А может быть, дело все, как ни смешно, в правде жизни? В том, что «школьные протесты» – они действительно были про школы и преимущественно осуществлялись школьниками. Родителей же и примкнувших сочувствующих тема интересовала постольку-поскольку, и, когда было явлено, что при 60 % языка Райниса и Улманиса дите не умирает тотчас от ментальной интоксикации, большинство решило: ну и ладно, первый тайм мы уже отыграли. Вернемся к повседневности, и пусть училки Марьиванны решают на местах.
Пожалуй, самым счастливым для ЗаПЧЕЛ обстоятельством оказалось то, что массовые акции против реформы-2004 от муниципальных выборов-2005 отделяло меньше года. Время в этот раз сработало на нас, и основные конкуренты на левом фланге – Партия народного согласия – не сумели собраться, чтобы хоть что-то противопоставить нашему имиджу несломленных борцов.
Поразительно, но в это же самое бурное время парламентарии ЗаПЧЕЛ являлись обыкновенными членами представительного учреждения.
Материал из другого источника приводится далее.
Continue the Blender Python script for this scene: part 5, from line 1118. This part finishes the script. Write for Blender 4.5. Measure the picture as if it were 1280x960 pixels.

Получали в сейме зарплату, пользовались машиной автобазы, имели доплаты за посещение комиссий, приглашались на официальные торжества 18 ноября и получали поздравления с Рождеством и Новым годом. С подавляющим большинством латышских коллег оставались взаимно вежливы и даже любезны. Все как в спорте. Допинг, тотализатор, фанаты – и договорные матчи.